*Exercise goal*: Copy each line that holds "objects".

*Task input*:
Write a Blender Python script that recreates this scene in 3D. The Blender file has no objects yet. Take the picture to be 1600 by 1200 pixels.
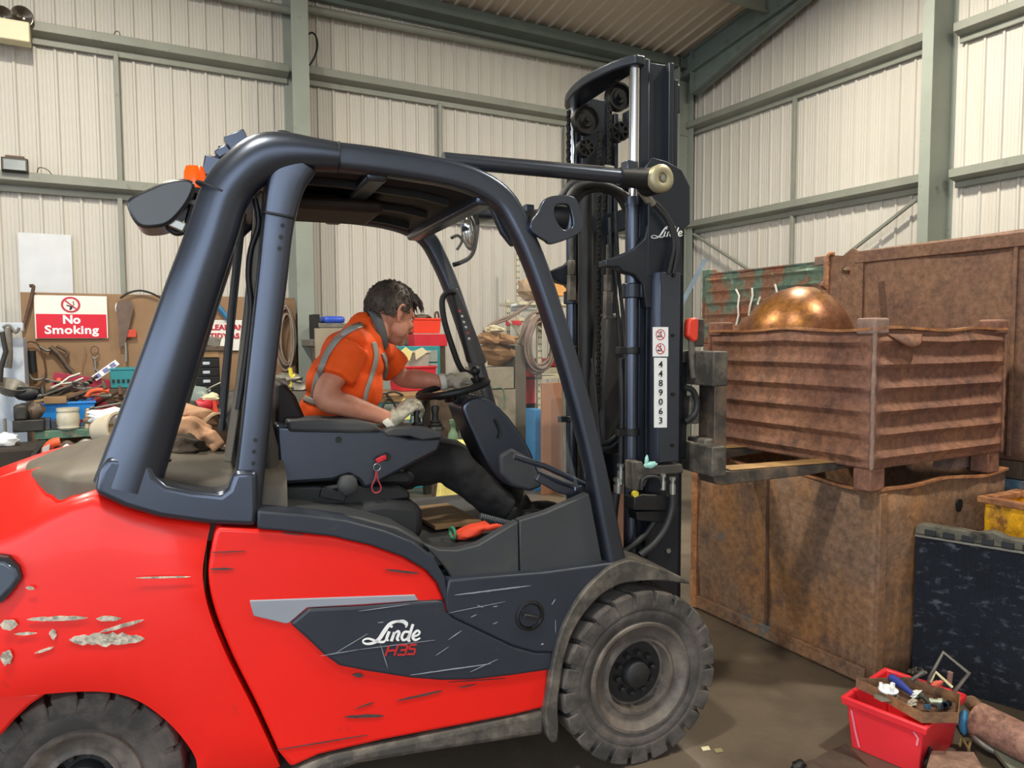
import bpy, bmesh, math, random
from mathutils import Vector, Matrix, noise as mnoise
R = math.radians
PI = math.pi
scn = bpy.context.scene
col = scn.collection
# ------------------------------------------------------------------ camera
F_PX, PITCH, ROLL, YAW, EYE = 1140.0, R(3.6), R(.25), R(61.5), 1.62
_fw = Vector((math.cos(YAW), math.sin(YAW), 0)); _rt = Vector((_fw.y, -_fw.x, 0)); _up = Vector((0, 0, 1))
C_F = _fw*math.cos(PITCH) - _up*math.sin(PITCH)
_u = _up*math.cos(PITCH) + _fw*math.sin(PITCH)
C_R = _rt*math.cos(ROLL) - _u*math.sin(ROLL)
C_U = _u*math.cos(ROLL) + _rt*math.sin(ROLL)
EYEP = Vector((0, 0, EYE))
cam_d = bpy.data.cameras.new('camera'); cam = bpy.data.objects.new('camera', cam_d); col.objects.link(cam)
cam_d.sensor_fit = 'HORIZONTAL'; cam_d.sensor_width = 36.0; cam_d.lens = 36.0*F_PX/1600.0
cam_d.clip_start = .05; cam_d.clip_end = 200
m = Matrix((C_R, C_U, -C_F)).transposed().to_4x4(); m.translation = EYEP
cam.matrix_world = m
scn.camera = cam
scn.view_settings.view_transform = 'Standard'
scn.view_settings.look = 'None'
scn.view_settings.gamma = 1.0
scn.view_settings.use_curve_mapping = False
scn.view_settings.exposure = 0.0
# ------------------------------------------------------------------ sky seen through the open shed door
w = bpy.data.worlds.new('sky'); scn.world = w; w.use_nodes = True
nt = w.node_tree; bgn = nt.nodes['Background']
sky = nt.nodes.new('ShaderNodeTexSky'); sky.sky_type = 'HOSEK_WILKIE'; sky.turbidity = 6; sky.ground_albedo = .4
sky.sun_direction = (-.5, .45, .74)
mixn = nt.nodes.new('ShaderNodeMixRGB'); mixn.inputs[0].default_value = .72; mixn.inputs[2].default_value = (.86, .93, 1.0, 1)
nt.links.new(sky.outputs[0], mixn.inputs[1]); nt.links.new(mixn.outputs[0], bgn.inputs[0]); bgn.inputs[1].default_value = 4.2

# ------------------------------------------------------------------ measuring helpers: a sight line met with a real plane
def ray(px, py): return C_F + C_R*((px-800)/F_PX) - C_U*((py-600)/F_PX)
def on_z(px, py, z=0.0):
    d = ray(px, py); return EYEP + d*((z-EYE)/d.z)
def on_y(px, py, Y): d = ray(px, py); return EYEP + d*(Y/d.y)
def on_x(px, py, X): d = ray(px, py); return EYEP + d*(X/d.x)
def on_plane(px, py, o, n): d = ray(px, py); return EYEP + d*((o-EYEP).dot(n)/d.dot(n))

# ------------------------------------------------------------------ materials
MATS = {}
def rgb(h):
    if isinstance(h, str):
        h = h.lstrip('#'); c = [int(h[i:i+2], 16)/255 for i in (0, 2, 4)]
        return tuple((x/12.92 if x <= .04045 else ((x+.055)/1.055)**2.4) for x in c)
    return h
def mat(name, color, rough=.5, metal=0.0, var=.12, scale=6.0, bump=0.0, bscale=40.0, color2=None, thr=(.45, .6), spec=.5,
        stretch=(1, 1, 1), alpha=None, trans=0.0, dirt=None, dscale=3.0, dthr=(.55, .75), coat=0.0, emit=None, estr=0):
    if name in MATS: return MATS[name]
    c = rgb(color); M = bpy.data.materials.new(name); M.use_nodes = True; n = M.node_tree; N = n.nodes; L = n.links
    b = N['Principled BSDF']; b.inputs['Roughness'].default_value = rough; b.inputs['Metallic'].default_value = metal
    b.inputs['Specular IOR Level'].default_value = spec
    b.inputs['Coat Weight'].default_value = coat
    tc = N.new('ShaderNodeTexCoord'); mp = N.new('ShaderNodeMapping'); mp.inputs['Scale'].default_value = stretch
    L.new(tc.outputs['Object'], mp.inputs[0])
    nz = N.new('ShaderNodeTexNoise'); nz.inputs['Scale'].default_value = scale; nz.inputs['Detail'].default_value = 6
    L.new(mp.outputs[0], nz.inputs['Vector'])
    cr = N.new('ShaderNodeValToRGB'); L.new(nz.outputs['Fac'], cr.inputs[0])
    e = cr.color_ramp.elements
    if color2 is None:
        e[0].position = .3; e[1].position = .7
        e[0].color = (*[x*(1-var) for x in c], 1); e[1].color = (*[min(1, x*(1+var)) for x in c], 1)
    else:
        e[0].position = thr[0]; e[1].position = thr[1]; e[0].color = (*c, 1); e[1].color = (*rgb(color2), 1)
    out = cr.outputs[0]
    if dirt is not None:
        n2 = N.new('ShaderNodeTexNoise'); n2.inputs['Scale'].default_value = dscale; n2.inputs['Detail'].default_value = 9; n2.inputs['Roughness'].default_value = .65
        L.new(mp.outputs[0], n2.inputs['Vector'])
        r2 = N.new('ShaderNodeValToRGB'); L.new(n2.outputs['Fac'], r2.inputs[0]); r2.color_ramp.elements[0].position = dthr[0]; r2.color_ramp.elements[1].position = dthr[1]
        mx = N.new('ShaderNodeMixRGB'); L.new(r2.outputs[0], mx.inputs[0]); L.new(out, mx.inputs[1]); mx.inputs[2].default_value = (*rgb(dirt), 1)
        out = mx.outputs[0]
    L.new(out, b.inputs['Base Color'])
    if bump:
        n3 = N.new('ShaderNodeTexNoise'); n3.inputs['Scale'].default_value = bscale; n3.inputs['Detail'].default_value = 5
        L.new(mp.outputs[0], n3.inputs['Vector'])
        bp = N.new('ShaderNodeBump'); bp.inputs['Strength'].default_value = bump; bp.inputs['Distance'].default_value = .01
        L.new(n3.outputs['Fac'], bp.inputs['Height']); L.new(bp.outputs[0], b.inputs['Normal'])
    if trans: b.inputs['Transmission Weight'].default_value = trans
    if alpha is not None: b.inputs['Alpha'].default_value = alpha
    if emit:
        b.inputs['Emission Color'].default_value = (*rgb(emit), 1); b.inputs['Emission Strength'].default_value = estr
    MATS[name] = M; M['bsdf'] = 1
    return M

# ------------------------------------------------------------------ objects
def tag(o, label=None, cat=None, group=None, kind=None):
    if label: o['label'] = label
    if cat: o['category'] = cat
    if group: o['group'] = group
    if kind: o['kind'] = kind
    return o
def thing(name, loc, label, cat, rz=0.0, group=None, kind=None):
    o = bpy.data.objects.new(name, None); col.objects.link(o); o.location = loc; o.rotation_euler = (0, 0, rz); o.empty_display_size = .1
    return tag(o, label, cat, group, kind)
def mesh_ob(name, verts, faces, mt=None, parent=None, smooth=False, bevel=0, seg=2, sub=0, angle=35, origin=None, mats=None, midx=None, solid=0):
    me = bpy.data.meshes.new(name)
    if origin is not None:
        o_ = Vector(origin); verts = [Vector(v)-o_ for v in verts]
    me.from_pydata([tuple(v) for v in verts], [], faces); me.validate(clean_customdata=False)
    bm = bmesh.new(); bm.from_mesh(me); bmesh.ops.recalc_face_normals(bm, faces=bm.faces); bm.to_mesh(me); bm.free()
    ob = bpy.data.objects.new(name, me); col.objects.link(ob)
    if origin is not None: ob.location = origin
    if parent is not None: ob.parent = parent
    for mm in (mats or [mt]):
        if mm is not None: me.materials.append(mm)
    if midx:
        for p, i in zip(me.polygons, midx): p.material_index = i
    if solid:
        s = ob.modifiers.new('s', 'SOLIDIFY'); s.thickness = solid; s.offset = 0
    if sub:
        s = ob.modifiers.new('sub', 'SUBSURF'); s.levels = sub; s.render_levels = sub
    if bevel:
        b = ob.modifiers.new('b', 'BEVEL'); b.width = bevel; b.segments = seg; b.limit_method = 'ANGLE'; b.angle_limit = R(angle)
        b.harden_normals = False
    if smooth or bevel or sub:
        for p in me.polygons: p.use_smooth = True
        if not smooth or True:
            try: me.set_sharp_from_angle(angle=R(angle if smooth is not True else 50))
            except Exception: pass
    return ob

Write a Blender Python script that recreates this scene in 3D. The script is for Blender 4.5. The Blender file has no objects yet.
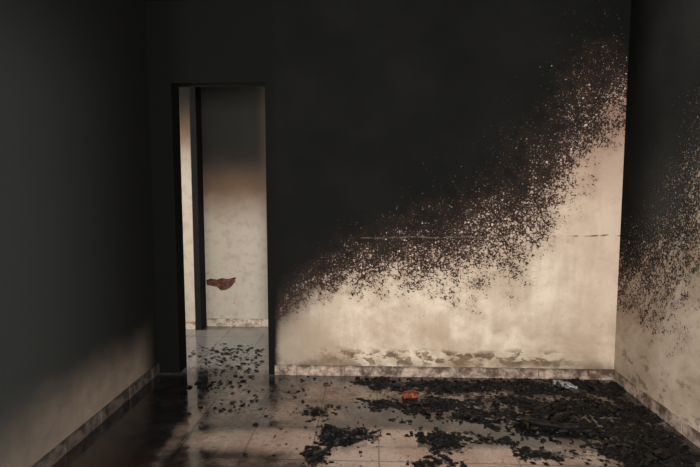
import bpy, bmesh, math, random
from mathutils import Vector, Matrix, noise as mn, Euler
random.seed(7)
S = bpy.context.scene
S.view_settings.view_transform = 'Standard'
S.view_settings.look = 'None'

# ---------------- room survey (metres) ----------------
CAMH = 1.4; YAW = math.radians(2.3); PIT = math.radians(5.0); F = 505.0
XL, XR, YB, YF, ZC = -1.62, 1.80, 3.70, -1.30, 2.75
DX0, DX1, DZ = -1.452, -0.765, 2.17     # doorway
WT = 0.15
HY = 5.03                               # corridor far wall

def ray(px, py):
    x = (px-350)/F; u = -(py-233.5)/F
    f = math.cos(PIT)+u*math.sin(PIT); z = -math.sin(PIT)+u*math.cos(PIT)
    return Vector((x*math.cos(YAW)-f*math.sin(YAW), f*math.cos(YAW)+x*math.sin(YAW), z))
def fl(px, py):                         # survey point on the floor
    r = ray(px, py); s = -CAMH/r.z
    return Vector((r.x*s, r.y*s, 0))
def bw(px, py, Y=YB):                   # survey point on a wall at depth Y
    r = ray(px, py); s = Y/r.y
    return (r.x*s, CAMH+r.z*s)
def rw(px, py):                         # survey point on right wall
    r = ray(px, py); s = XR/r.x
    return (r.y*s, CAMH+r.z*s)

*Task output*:
Write a Blender Python script that recreates this scene in 3D. The Blender file has no objects yet. Take the picture to be 1600 by 1200 pixels.
cam_d = bpy.data.cameras.new('camera'); cam = bpy.data.objects.new('camera', cam_d); col.objects.link(cam)
# ------------------------------------------------------------------ objects
    o = bpy.data.objects.new(name, None); col.objects.link(o); o.location = loc; o.rotation_euler = (0, 0, rz); o.empty_display_size = .1
    ob = bpy.data.objects.new(name, me); col.objects.link(ob)
Write a Blender Python script that recreates this scene in 3D. The script is for Blender 4.5. The Blender file has no objects yet.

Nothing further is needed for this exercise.